Last February, Tàpies passed away at the age of eighty-eight. He was truly a talented artist, a
conscientious Catalan citizen, and a forward-thinking individual. Tàpies was one of the last great
artists to witness the atrocities of The Spanish Civil War, and his death
signifies a new era of art in Iberia.
The future generations of artists in Spain will also face trying times,
as the current economic and unemployment crisis continues to escalate.
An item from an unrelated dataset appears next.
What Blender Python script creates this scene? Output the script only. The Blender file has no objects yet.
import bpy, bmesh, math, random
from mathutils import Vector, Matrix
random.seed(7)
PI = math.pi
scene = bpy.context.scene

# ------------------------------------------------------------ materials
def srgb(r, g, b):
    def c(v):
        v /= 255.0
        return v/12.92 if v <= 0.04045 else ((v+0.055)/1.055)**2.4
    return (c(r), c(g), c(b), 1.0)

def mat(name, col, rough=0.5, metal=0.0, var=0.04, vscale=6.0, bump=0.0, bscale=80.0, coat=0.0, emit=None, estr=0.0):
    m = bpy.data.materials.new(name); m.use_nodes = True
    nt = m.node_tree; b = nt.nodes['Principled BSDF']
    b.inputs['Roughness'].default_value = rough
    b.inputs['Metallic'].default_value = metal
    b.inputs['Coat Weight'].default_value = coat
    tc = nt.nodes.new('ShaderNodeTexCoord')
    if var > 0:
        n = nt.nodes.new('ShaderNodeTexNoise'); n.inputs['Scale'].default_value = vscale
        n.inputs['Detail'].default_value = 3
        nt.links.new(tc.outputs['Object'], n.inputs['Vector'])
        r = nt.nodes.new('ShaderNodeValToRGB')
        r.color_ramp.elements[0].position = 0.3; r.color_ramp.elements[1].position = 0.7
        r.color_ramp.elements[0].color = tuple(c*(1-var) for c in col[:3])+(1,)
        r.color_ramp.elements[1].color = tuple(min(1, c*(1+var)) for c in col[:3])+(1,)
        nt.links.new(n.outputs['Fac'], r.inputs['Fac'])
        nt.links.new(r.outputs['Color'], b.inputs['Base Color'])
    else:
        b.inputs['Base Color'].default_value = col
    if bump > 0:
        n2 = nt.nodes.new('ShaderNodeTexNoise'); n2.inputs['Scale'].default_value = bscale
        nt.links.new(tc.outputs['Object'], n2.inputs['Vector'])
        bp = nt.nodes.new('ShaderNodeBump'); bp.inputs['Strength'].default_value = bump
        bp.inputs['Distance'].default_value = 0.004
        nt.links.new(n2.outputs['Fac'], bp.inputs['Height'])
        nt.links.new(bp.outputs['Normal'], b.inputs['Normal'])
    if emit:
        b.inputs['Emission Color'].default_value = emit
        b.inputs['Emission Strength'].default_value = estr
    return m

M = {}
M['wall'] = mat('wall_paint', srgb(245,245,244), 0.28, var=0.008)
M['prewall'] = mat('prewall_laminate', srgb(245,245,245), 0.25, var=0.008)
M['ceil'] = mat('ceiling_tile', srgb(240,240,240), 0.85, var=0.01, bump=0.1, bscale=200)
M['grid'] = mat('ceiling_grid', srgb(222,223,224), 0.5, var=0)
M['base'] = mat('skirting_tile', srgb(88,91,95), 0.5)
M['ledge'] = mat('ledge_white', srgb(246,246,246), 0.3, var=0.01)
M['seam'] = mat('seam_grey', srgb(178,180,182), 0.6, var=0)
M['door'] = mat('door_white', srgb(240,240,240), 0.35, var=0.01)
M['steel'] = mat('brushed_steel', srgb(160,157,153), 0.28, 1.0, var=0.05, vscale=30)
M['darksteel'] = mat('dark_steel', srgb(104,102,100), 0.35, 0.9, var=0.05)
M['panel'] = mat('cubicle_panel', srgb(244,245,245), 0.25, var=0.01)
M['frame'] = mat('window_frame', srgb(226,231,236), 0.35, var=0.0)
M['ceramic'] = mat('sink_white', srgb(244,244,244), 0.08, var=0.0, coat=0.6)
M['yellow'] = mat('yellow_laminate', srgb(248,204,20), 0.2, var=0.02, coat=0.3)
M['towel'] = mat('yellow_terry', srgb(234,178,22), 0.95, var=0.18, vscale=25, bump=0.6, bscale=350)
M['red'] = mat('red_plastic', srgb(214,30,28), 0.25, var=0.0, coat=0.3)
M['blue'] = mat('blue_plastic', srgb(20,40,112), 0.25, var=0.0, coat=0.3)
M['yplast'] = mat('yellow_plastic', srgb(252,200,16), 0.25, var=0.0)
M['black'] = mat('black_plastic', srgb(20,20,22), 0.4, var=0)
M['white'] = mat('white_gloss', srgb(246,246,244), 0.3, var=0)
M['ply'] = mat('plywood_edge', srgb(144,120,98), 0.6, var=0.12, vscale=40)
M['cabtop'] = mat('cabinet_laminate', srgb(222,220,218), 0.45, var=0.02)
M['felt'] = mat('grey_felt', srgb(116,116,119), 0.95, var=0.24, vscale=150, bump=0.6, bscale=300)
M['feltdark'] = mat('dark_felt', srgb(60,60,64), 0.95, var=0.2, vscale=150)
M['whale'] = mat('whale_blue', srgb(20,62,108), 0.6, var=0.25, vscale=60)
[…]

They would be wise to remember Tàpies’ laudable philosophy:
…with
an ardent sense of what is ours and of the respect due to it, wants to recover
and seek to perpetuate that ancestral song that invites the whole world to make
the Catalan spirit its own, to become “Catalanist.” Because for him this means,
simply, keeping eternally alive that essential drive, in both love and war, in
favor of humanism, democracy and freedom…. (Tàpies In Perspective, 226)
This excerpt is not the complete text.